As críticas fazem parte da estratégia do Ciudadanos para superar o PP como líder do centro-direita, posição há muito disputada entre os dois partidos – o Vox entrou de rompante na política espanhola e, ainda que tenha pouco peso eleitoral, conseguiu impor a sua narrativa ao bloco de direita e marcar a agenda política. Ao fazê-lo, o Ciudadanos espera conquistar mais votos para, no pós-eleições, ter mais força para porventura negociar com o bloco vencedor: o PSOE, fazendo um acordo de apoio parlamentar, como o Unidos Podemos acusa, ou com a direita, tornando-se indispensável num Governo de coligação alargada de direita com o PP e o Vox.
Uma estratégia que criou fortes anticorpos junto dos populares, mostrando que a tensão, ainda que possa estar limitada ao período de combate eleitoral, tem subido. “Rivera fez o trabalho sujo para Sánchez”, acusou o secretário-geral do PP, Teodoro Garcia Egea, acrescentando que o líder do Ciudadanos “ainda não aprendeu que o inimigo se chama Pedro Sánchez”. Os ataques de Rivera foram um duro golpe a Casado por este ter mudado de abordagem no confronto com Sánchez, não esperando ataques dos seus aliados.
Nos últimos tempos, o líder popular tem assumido uma postura mais moderada, evitando os ataques pessoais contra Sánchez, na esperança de conquistar o eleitorado mais indeciso e que não vê com bons olhos esse género de estratégia. Espera conquistar votos ao eleitorado indeciso que possa votar nos socialistas, mas, por outro lado, pode perder votos para o Ciudadanos por passar uma imagem de líder pouco agressivo, principalmente quando o seu projeto de liderança é o de reformar o centro-direita.

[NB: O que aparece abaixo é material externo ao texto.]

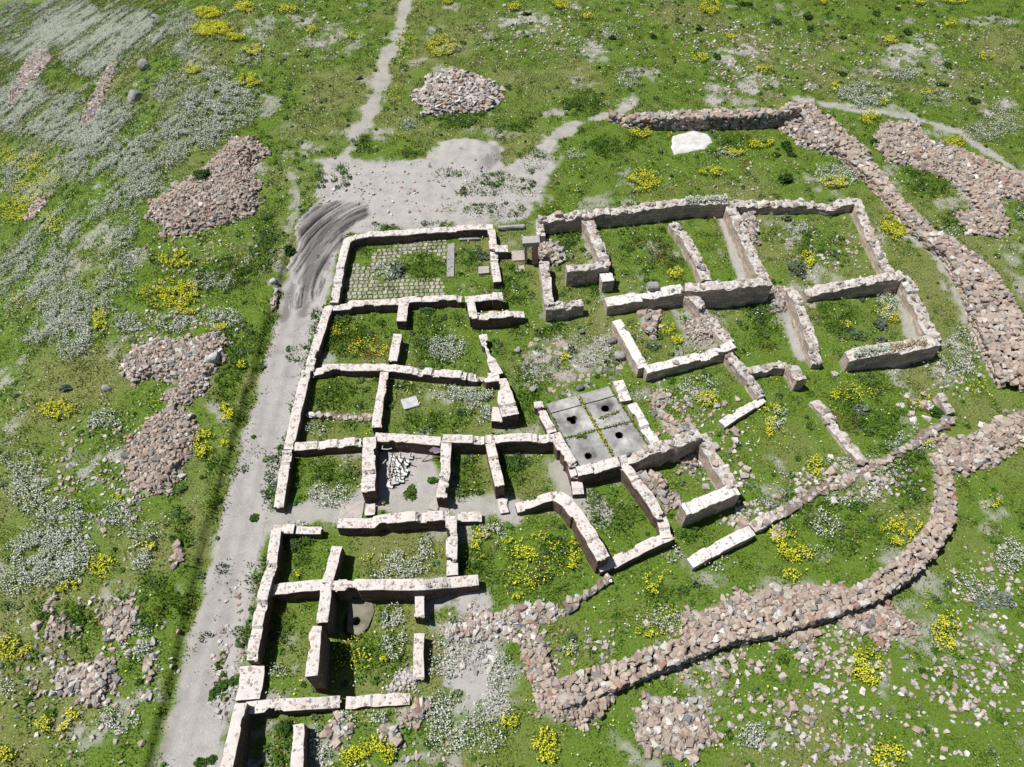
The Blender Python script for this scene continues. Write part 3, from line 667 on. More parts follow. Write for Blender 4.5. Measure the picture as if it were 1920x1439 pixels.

Acusações ignoradas e, numa estocada para fragilizar o PP, a candidata do Ciudadanos por Barcelona, Inés Arrimadas, enfatizou que Rivera é o “único capaz de mostrar ser uma alternativa” ao líder socialista. Rivera não fecha a porta a se repetir a solução governativa encontrada para afastar os socialistas do Executivo andaluz, mas o PP já avisou que o seu objetivo é governar sozinho.